Your screenplay is done. Now what? Here's the comprehensive checklist for taking your script from final draft to production-ready — covering everything from scene breakdowns to pitch decks.

Pravaha LabsApril 202610 min read

Finishing a screenplay is a milestone, but it's only the beginning. The journey from "Final Draft" to "Day One of Shooting" requires systematic preparation. Here's the production checklist that working professionals use.

Phase 1: Script Polish & Validation

Script Analysis: Before showing your script to anyone, run it through a comprehensive analysis. Check for plot holes, pacing issues, dialogue quality, and structural integrity. Tools like Merakify's Script Intelligence can identify problems that even experienced readers miss.

Table Read: Gather actors or fellow writers for a table read. Listen for dialogue that sounds unnatural when spoken aloud, scenes that drag, and moments where the story's logic breaks.

Coverage: Get professional coverage — or use AI-powered analysis for immediate, detailed feedback. Focus on: premise strength, character development, marketability, and structural soundness.

Phase 2: Production Breakdown

Scene Breakdown: Create a detailed breakdown of every scene: location (INT/EXT), time of day, characters present, props needed, special effects, and estimated screen time. This is the foundation of all production planning.

Character Reference Sheets: For each major character, compile: physical description, wardrobe notes, key props, relationships with other characters, and emotional arc summary. These guide casting, costume, and direction.

Location List: Extract all unique locations from the script. For each: note the number of scenes, special requirements (permits, set construction), and potential real-world locations.

Phase 3: Visual Planning

Storyboards: Storyboard key sequences — action scenes, emotional turning points, and visually complex moments. Even rough storyboards help communicate your vision to directors, cinematographers, and producers.

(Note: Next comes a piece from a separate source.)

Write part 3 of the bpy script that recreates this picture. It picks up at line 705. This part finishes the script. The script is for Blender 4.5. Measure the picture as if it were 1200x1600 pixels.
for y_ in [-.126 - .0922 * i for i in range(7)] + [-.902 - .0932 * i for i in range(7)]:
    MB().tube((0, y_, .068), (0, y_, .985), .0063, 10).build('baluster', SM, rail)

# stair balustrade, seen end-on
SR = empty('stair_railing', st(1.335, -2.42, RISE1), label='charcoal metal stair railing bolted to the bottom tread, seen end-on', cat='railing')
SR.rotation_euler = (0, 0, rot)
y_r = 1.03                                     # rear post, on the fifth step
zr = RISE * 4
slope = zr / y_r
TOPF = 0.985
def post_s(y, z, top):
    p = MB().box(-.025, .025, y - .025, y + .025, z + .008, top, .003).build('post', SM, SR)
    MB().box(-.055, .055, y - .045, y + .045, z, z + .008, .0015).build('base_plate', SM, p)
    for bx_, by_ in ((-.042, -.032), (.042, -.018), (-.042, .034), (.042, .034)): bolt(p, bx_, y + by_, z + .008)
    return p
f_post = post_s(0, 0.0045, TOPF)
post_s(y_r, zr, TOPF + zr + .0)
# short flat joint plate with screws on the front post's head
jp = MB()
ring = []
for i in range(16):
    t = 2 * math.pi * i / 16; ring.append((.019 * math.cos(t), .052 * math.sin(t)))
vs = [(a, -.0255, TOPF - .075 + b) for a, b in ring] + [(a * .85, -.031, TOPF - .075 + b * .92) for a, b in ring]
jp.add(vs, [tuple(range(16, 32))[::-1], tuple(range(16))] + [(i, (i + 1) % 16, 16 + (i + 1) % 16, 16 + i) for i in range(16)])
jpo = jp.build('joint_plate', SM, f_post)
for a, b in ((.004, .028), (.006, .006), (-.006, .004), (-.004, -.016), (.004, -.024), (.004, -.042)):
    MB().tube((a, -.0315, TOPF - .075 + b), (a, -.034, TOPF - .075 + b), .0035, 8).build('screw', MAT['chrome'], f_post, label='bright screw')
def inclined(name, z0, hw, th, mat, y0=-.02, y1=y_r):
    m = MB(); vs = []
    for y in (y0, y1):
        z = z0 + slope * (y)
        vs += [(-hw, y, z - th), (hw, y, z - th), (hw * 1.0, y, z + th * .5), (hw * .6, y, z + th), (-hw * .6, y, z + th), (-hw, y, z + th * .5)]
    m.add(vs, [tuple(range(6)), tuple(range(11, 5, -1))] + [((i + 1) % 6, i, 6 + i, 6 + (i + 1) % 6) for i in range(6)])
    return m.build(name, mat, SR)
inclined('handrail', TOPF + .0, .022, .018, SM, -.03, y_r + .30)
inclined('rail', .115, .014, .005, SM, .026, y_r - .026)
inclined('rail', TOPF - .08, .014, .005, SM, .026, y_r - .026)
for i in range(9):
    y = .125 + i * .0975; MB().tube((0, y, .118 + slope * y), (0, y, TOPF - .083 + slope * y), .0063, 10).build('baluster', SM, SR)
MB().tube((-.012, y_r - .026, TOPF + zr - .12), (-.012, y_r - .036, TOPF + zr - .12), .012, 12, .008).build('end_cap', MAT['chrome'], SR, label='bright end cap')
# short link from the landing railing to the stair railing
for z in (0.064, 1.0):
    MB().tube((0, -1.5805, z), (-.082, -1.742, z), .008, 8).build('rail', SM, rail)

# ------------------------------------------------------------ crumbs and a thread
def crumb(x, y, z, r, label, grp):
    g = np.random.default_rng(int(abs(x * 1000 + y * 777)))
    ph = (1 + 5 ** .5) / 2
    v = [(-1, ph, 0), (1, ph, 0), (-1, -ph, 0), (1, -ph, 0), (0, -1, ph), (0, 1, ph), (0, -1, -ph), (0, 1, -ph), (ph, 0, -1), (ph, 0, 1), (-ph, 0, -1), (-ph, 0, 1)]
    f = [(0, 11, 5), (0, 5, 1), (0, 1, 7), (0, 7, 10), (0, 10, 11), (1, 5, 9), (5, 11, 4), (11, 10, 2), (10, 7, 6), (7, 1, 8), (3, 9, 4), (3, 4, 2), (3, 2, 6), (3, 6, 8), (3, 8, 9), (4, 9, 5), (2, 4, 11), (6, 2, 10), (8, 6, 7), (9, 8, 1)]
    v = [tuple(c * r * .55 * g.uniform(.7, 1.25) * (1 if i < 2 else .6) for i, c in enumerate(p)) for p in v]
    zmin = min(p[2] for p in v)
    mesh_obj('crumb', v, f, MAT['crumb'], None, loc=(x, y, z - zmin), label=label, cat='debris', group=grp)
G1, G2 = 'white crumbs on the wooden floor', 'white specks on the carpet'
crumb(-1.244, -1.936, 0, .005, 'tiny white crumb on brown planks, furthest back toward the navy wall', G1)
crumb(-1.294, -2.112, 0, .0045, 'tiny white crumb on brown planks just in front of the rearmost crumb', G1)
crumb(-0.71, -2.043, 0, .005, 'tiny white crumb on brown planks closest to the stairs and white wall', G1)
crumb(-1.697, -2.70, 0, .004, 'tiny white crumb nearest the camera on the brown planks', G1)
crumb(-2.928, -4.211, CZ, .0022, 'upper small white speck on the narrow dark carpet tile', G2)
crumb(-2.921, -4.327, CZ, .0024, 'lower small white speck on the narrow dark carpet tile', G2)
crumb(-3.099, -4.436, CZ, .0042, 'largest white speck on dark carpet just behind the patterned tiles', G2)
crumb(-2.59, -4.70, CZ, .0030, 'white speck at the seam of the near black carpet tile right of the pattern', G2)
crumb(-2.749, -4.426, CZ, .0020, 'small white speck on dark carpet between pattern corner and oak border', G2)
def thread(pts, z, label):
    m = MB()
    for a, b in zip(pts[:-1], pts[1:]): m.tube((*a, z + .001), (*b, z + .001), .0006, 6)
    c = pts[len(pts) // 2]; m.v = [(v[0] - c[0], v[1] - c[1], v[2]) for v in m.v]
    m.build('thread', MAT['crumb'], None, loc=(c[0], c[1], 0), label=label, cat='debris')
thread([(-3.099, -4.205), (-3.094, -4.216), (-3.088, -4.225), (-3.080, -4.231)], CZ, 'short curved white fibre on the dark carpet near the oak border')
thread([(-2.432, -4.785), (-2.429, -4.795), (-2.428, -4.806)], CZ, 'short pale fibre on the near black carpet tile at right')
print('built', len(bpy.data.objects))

Shot Lists: For each scene, list the planned shots: wide, medium, close-up, tracking, etc. Include camera movement notes and lens suggestions if relevant.

Mood Board: Compile visual references that capture the film's tone, color palette, and aesthetic. Include reference films, photography, art, and any visual inspiration.

Phase 4: Market Preparation

Logline: Distill your story into one compelling sentence. This is the most important marketing asset you'll create. Test it: if it doesn't make people want to know more, rewrite it.

Synopsis: Write three versions: a one-paragraph teaser, a one-page synopsis, and a detailed 3-5 page treatment. Different stakeholders need different levels of detail.

Comparable Films: Identify 3-5 commercially successful films that share elements with yours. "It's X meets Y" is cliched but effective — it helps financiers understand the market.

Pitch Deck: Create a professional 10-15 slide presentation covering: logline, synopsis, characters, tone, target audience, comparable films, budget range, and team. This is what producers and investors will review.

Phase 5: Financial Planning

Budget Estimation: Based on your scene breakdown, estimate costs for: cast, crew, locations, equipment, post-production, music, and contingency (always 10-15%). AI tools can generate preliminary budgets from your script.

Funding Strategy: Identify funding sources: production companies, film funds, grants, investors, or crowdfunding. Each requires different pitch materials and approaches.

Phase 6: Assembly

Package Everything: Compile all materials into a clean, professional package: script (properly formatted), pitch deck, lookbook/storyboards, budget summary, and team bios. First impressions matter — sloppy presentation kills interest regardless of content quality.

The good news: platforms like Merakify can generate most of these production artifacts directly from your script — scene breakdowns, character sheets, storyboards, emotional analysis, pitch decks, and budget estimates. What used to take weeks of manual work can now be done in hours.

Your story deserves to be seen. This checklist gets it there.